Özcesi, büyük kapitalist ülkelerin yoksul ülkeleri baskılamak, ekonomi politikalarını kendi menfaatleri doğrultusunda şekillendirmek amacıyla kullanılan güçlü bir silahtır borç. Jesse Jackson’un Afrika Uluslar Konferansı’nda isabetle ifade ettiği gibi, “Emperyalistler eskiden mermi ya da urgan kullanıyorlardı, şimdi ise DB ve IMF’yi kullanıyorlar.”
IMF ile Türkiye ilişkisi
IMF’nin fiilen faaliyetlerine başlamasından 10 gün sonra Türkiye fona üye olmuştur ve bugüne kadar 19 farklı stand-by anlaşması yapmıştır. Son borcunu ise 2013 yılında resmen bitirmiştir. Ancak IMF’siz IMF programı devam etmektedir. 2018 yılından itibaren derinleşen ekonomik kriz sonrasında açıklanan YEP programları IMF’nin önerilerine göre hareket etmektedir. Erdoğan’ın “Önceden IMF’nin kapısında dilenirken şimdi IMF’ye borç veriyoruz” söylemi, “Ey Amerikaaa” nidaları eşliğinde sergilediği sözde anti-emperyalist şovunun bir parçasıdır yalnızca. IMF’nin Türkiye’den aldığı hiçbir borç yoktur. Borç verme dedikleri, IMF’nin 2016 yılında ek kaynak yaratma hedefiyle üye ülkelerden taahhüt alma kararıydı. Türkiye de talip olmuştu ama IMF şimdiye kadar Türkiye’den borç para alma gereği duymadı.
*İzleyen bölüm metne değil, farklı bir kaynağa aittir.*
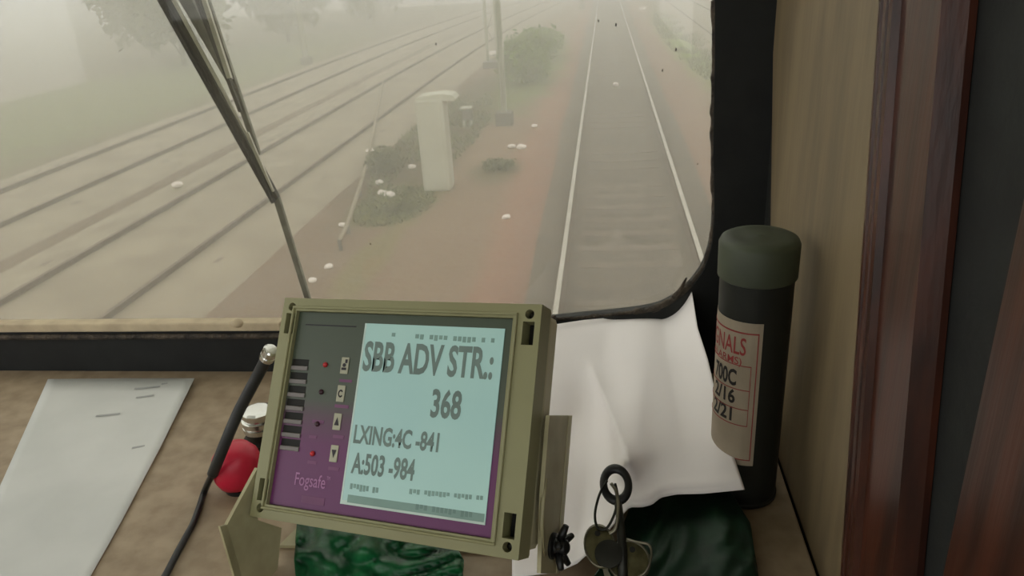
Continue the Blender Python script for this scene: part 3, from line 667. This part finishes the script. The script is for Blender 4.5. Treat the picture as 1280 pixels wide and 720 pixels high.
for (px, py, m) in ((407, 456, 'led'), (402, 490, 'leddark'), (397, 530, 'leddark'), (391, 567, 'led')):
    q = fp(px, py, .0004); bm = bmesh.new(); add_lathe(bm, [(.0021, 0.0), (.0021, .0010), (.0014, .0019), (.0004, .0022)], 14, DM @ Matrix.Translation(q)); obj('indicator_lamp', bm, M[m], dv, smooth=True)
for (x0, x1, y) in ((390, 405, 527), (386, 396, 546), (384, 396, 578), (418, 436, 508), (416, 430, 546), (410, 424, 586), (424, 440, 476)):
    mark((x0, y + 1.2), (x1, y - 1.2), M['printdim'], dv, .0004, .0007, 'panel_mark')
face_text('lettering', 'Fogsafe', (367, 611), (408, 595), M['print'], dv, .005, .0008)
face_text('lettering', 'TM', (408, 600), (413, 596), M['print'], dv, .0, .0008)
mark((376, 628), (406, 623), M['printdim'], dv, .0004, .0007, 'panel_mark')
mark((382, 405), (445, 409), M['keyblack'], dv, .0004, .0007, 'panel_mark')
# bracket arms, wing bolt
def arm_poly(X, th, pts, holes=None):
    bm = bmesh.new(); q = [fx(x, y, X) for x, y in pts]; add_prism(bm, q, (th, 0, 0), DM); return bm
XR = HW + .004
ra = obj('bracket_arm', arm_poly(XR, .003, [(682, 519), (709, 519), (703, 590), (693, 716), (671, 716), (674, 620)]), M['bracket'], dv)
bm = bmesh.new(); q = [fx(x, y, XR) for x, y in ((706, 519), (710, 519), (694, 716), (690, 716))]; add_prism(bm, q, (.0035, 0, 0), DM); obj('bracket_flange', bm, M['caseback'], dv)
cut = bmesh.new(); q = [fx(x, y, XR - .01) for x, y in ((686, 574), (698, 571), (692, 632), (682, 640))]; add_prism(cut, q, (.03, 0, 0), DM); boolean(ra, cut)
ra.data.materials.clear(); ra.data.materials.append(M['bracket'])
XL = -HW - .004
la = obj('bracket_arm', arm_poly(XL, -.003, [(322, 585), (322, 650), (352, 660), (346, 722), (303, 722), (284, 656)]), M['bracket'], dv)
bm = bmesh.new(); q = [fx(x, y, XL) for x, y in ((284, 656), (303, 722))]; add_prism(bm, [q[0], q[1], q[1] + Vector((.004, 0, .012)), q[0] + Vector((.004, 0, .012))], (-.002, 0, 0), DM); obj('bracket_flange', bm, M['bracket'], dv)
ql, qr = DM @ Vector((XL - .002, 0, 0)), DM @ Vector((XR, 0, 0))
bl_, br_ = onz(330, 705, DZ), onz(684, 716, DZ)
bm = bmesh.new(); fd = Vector((DN.x, DN.y, 0)).normalized()
add_prism(bm, [Vector((p.x, p.y, CAM.z + DZ + .0005)) for p in (bl_ - fd * .02, br_ - fd * .02, br_ - fd * .075, bl_ - fd * .075)], (0, 0, .003)); obj('bracket_base', bm, M['bracket'], dv)
q = fx(690, 682, XR + .003); KM = DM @ Matrix.Translation(q) @ Matrix.Rotation(math.pi / 2, 4, 'Y')
bm = bmesh.new(); add_lathe(bm, [(.0095, 0), (.0095, .002), (.006, .003), (.0055, .011), (.003, .013)], 18, KM)
wb = obj('wing_bolt', bm, M['blackplastic'], dv, smooth=True, auto=40)
for a in (.5, 1.75, 3.0, 4.3, 5.4):
    bm = bmesh.new(); d = Vector((math.cos(a), math.sin(a), 0)); add_tube(bm, [KM @ (d * .004 + Vector((0, 0, .006))), KM @ (d * .010 + Vector((0, 0, .008))), KM @ (d * .016 + Vector((0, 0, .0105)))], [.0028, .003, .0022], 8); obj('wing', bm, M['blackplastic'], wb, smooth=True)
q = fx(677, 660, XR); bm = bmesh.new(); add_tube(bm, [DM @ fx(682, 598, XR + .002), DM @ fx(679, 625, XR + .003), DM @ fx(677, 655, XR + .003), DM @ fx(679, 695, XR + .002)], .0018, 6); obj('bracket_rib', bm, M['bracket'], dv, smooth=True)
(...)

Türkiye’nin emperyalizme bağımlılığı çok yönlüdür. Marshall yardımıyla Birleşmiş Milletlere üyeliği, NATO’ya girişi, IMF üyeliği aynı dönemlere denk gelmektedir. ABD’nin SSCB ile olan soğuk savaşı döneminde Türkiye gibi komşu ülkeleri kendine bağlama adımlarıdır bunlar. Hangi hükümet başa gelirse gelsin emperyalistlerin politikaları hep gözetilmiş, günümüze kadar da ülke enkaz haline getirilmiştir. Sadece bir avuç işbirlikçi burjuvazi ile siyasi iktidarların rantçı tayfası bu süreç boyunca kazanabilmiştir. Türkiye işçi ve emekçileri emperyalist kapitalist dünyanın her türlü sömürüsüne uğramaya devam etmektedirler. Yaratılan zenginliklerin büyük kısmı ise uluslararası tekellere akmaktadır.